(Task goal): Faithfully return all lines, omitting every embedded picture.

————————

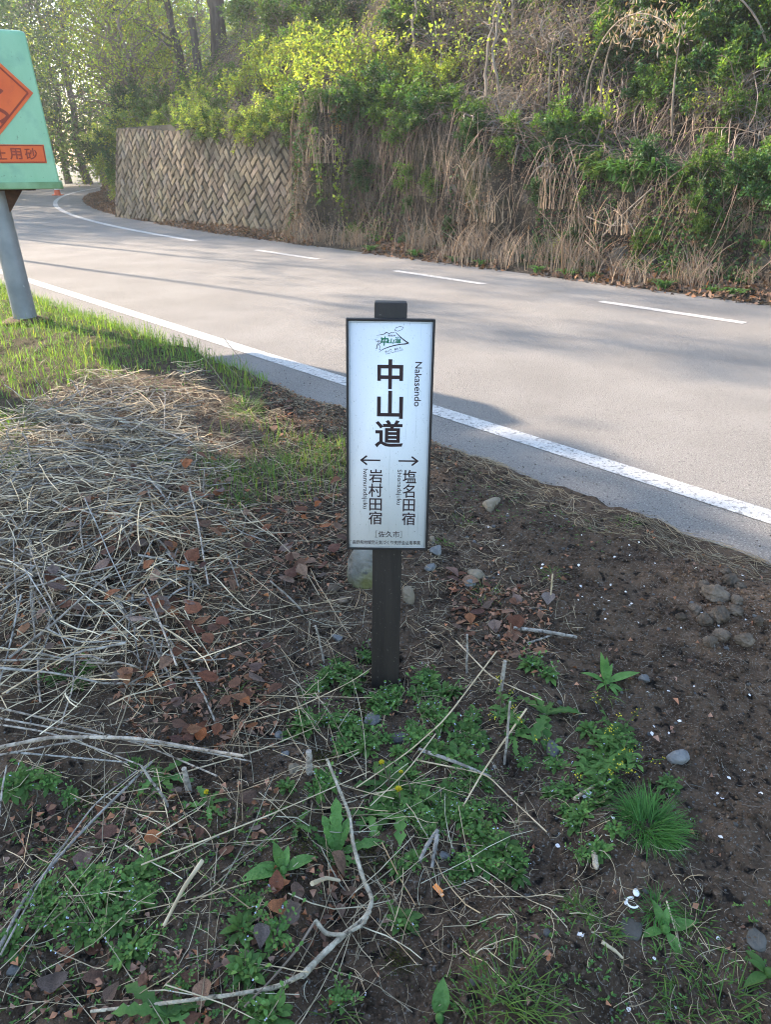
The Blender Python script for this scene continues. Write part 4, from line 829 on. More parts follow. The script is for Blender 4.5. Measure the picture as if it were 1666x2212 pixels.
for i in range(16):
    n = [-.5, -2.5, 1.5, -5, 2.6, 11.5, 13, 16, 4.5, 7, 9.5, -8, -3.5, .5, 12, 14.5][i]; s = [34, 38, 45, 42, 52, 46, 50, 54, 60, 63, 62, 40, 47, 55, 56, 44][i] + r.uniform(-1, 1)
    p = np.array([NN[0] * n + SS[0] * s + off(s) * NN[0], NN[1] * n + SS[1] * s + off(s) * NN[1], -.05]); H = r.uniform(5, 8.5)
    o = tree('twiggy_tree', p, H, r.uniform(.12, .2), r.uniform(2.4, 3.4), 5, [3200, 2200][i % 2], .16, M[['leafY', 'leafG', 'leafY', 'leafD'][i % 4]], None, None, (r.normal(0, .03), 0), 30, 120 + i, bark=M['twigbark'], low=.08, sprays=220)
    put('trees of the wood beyond the bend', o, ['twiggy lime-leaved tree', 'twiggy green tree', 'half-bare lime tree', 'dense darker tree'][i % 4] + ' low in the far wood', 'tree')
for i in range(26):
    n = r.uniform(-12, 14); s = r.uniform(44, 60); 
    if 2.0 < n < 10.5: s = 66 + r.uniform(0, 4)
    p = np.array([NN[0] * n + SS[0] * s + off(s) * NN[0], NN[1] * n + SS[1] * s + off(s) * NN[1], -.1]); o = copy_tree(PROTO['green'][i % 3]); o.location = tuple(p); o.scale = (2.4, 2.4, 2.2); o.rotation_mode = 'XYZ'; o.rotation_euler = (0, 0, i)
    put('bushes under the wood beyond the bend', o, 'large green bush under the far wood', 'bush')
# roadside trees on the near side, outside the frame, that shade the verge and the road
def sunpos(q, s): u = np.array([-math.sin(R(SUN_AZ)), math.cos(R(SUN_AZ))]); v = np.array([-u[1], u[0]]) * -1; return np.array([u[0] * s + v[0] * q, u[1] * s + v[1] * q, -.05])
SHADE = [(.0, 13.6, 9.6, 2.5, 8000, .30), (1.7, 13.6, 9.6, 1.9, 7000, .28), (2.3, 10.8, 9.2, 1.9, 6500, .26), (-2.6, 13.2, 9.4, 2.6, 7000, .30), (.6, 15.6, 11.0, 2.4, 8000, .30), (9.2, 24, 12, 2.0, 900, .16), (7.2, 21, 11, 1.5, 800, .16), (11.2, 26, 12, 1.4, 500, .16)]
for i, (q, s, H, cr, lv, ls) in enumerate(SHADE):
    o = tree('tree', sunpos(q, s), H, .20 if q < 5 else .085, cr, 6, lv, ls, M['leafG'], None, None, (0, 0), 20, 60 + i, low=.555 if q < 5 else .62, sprays=140)
    put('roadside trees on the near side', o, 'tall leafy roadside tree on the near side of the road', 'tree')
# traffic cone at the bend
p = flat(7.9, 40); e = tag(empty('traffic_cone', (p[0], p[1], .0)), 'small red traffic cone standing far off at the bend', 'traffic cone')
b = MB(); box_mb(b, (0, 0, .02), (.42, .42, .04), bev=.01); b.obj('base', M['cone'], e)
z = np.array([.04, .25, .26, .42, .43, .72]); b = MB(); add_tubes(b, np.stack([0 * z, 0 * z, z], -1)[None], np.array([[.16, .115, .115, .08, .08, .03]]), 16); b.obj('body', M['cone'], e)
z = np.array([.25, .41]); b = MB(); add_tubes(b, np.stack([0 * z, 0 * z, z], -1)[None], np.array([[.121, .086]]), 16); b.obj('band', M['white'], e)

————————

(Full output):
The Blender Python script for this scene continues. Write part 4, from line 829 on. More parts follow. The script is for Blender 4.5. Measure the picture as if it were 1666x2212 pixels.
for i in range(16):
    n = [-.5, -2.5, 1.5, -5, 2.6, 11.5, 13, 16, 4.5, 7, 9.5, -8, -3.5, .5, 12, 14.5][i]; s = [34, 38, 45, 42, 52, 46, 50, 54, 60, 63, 62, 40, 47, 55, 56, 44][i] + r.uniform(-1, 1)
    p = np.array([NN[0] * n + SS[0] * s + off(s) * NN[0], NN[1] * n + SS[1] * s + off(s) * NN[1], -.05]); H = r.uniform(5, 8.5)
    o = tree('twiggy_tree', p, H, r.uniform(.12, .2), r.uniform(2.4, 3.4), 5, [3200, 2200][i % 2], .16, M[['leafY', 'leafG', 'leafY', 'leafD'][i % 4]], None, None, (r.normal(0, .03), 0), 30, 120 + i, bark=M['twigbark'], low=.08, sprays=220)
    put('trees of the wood beyond the bend', o, ['twiggy lime-leaved tree', 'twiggy green tree', 'half-bare lime tree', 'dense darker tree'][i % 4] + ' low in the far wood', 'tree')
for i in range(26):
    n = r.uniform(-12, 14); s = r.uniform(44, 60); 
    if 2.0 < n < 10.5: s = 66 + r.uniform(0, 4)
    p = np.array([NN[0] * n + SS[0] * s + off(s) * NN[0], NN[1] * n + SS[1] * s + off(s) * NN[1], -.1]); o = copy_tree(PROTO['green'][i % 3]); o.location = tuple(p); o.scale = (2.4, 2.4, 2.2); o.rotation_mode = 'XYZ'; o.rotation_euler = (0, 0, i)
    put('bushes under the wood beyond the bend', o, 'large green bush under the far wood', 'bush')
# roadside trees on the near side, outside the frame, that shade the verge and the road
def sunpos(q, s): u = np.array([-math.sin(R(SUN_AZ)), math.cos(R(SUN_AZ))]); v = np.array([-u[1], u[0]]) * -1; return np.array([u[0] * s + v[0] * q, u[1] * s + v[1] * q, -.05])
SHADE = [(.0, 13.6, 9.6, 2.5, 8000, .30), (1.7, 13.6, 9.6, 1.9, 7000, .28), (2.3, 10.8, 9.2, 1.9, 6500, .26), (-2.6, 13.2, 9.4, 2.6, 7000, .30), (.6, 15.6, 11.0, 2.4, 8000, .30), (9.2, 24, 12, 2.0, 900, .16), (7.2, 21, 11, 1.5, 800, .16), (11.2, 26, 12, 1.4, 500, .16)]
for i, (q, s, H, cr, lv, ls) in enumerate(SHADE):
    o = tree('tree', sunpos(q, s), H, .20 if q < 5 else .085, cr, 6, lv, ls, M['leafG'], None, None, (0, 0), 20, 60 + i, low=.555 if q < 5 else .62, sprays=140)
    put('roadside trees on the near side', o, 'tall leafy roadside tree on the near side of the road', 'tree')
# traffic cone at the bend
p = flat(7.9, 40); e = tag(empty('traffic_cone', (p[0], p[1], .0)), 'small red traffic cone standing far off at the bend', 'traffic cone')
b = MB(); box_mb(b, (0, 0, .02), (.42, .42, .04), bev=.01); b.obj('base', M['cone'], e)
z = np.array([.04, .25, .26, .42, .43, .72]); b = MB(); add_tubes(b, np.stack([0 * z, 0 * z, z], -1)[None], np.array([[.16, .115, .115, .08, .08, .03]]), 16); b.obj('body', M['cone'], e)
z = np.array([.25, .41]); b = MB(); add_tubes(b, np.stack([0 * z, 0 * z, z], -1)[None], np.array([[.121, .086]]), 16); b.obj('band', M['white'], e)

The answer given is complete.